[Personal opinion only, no financial advice. Heed this at your own peril.]
So on Monday, a local law firm, Slater & Gordon, listed on our humble stock exchange, the first law firm to do so in this sunburnt country. This is the quintessential law firm... fighting for the battlers, setting right what the mega-corporates (and their larger lawyers) did wrong. Who wouldn't want to invest in something so representative of the tall-poppy syndrome? Apparently quite a few wanted a piece of this Aussie-ness; one week in the market and it's trading at $1.585, 58.5% higher than the listing price (maths skills remain sharp as ever).

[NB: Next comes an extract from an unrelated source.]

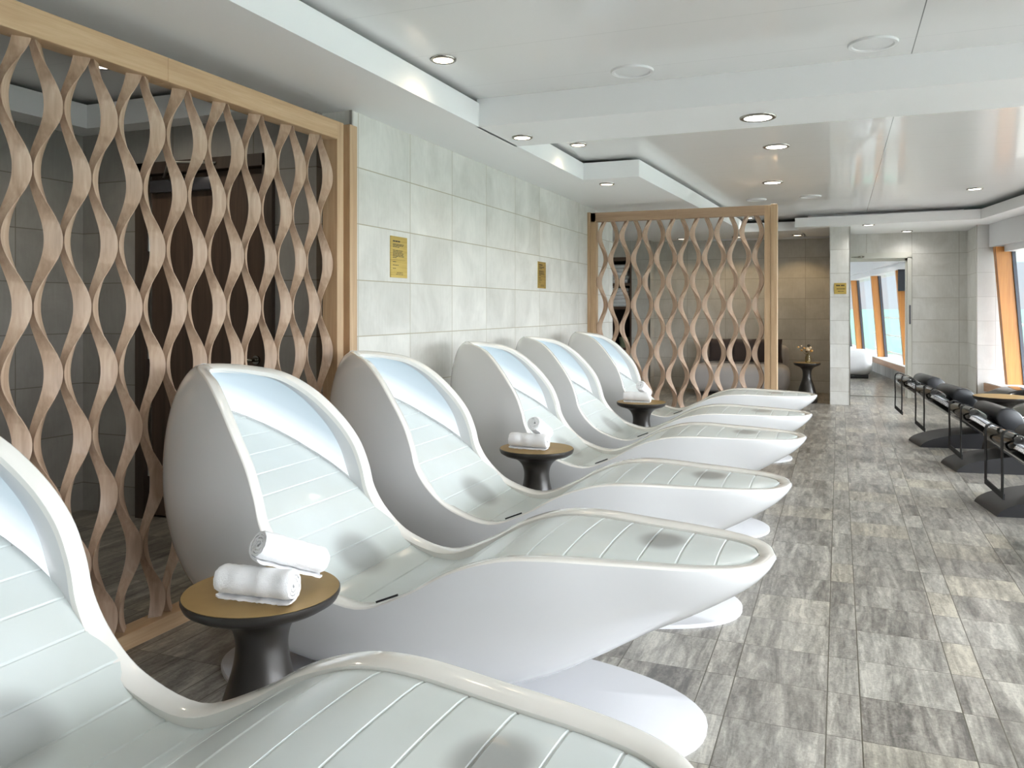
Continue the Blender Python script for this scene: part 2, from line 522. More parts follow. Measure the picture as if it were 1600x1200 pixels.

Ignoring the perennial argument over whether the bookrunners underpriced the stock at launch, it is rather interesting (read: puzzling) what the appeal of this stock is. It's a tiny firm, and they do LITIGATION. They sue poor, defenseless, hardworking mega-corporations for a living. How much more anti-capitalist can you get?
Well, the irony is not lost on me. No way am I investing (a totally capitalist recreational pursuit) in an anti-capitalist company. So it's not the fact that it's a tiny firm that can't crack the biggest city in Oz and produces a tiny return on equity while booking dubiously valued "Work In Progress" which may or may not turn into cash. It's the fact that it clearly and unequivocally states that their duty is firstly to the courts, then to the clients, then to the shareholders... SHAREHOLDERS!! A DISTANT THIRD!! Well, I'm not joining this silly new "I Like Being Third" Club.
The funniest thing that will come out of this though, is when the inevitable writeoff of WIP happens, the company goes insolvent (hello, Knights) and there is a shareholder class action against the company... what if your clients ARE your shareholders?! I'll bring the popcorn.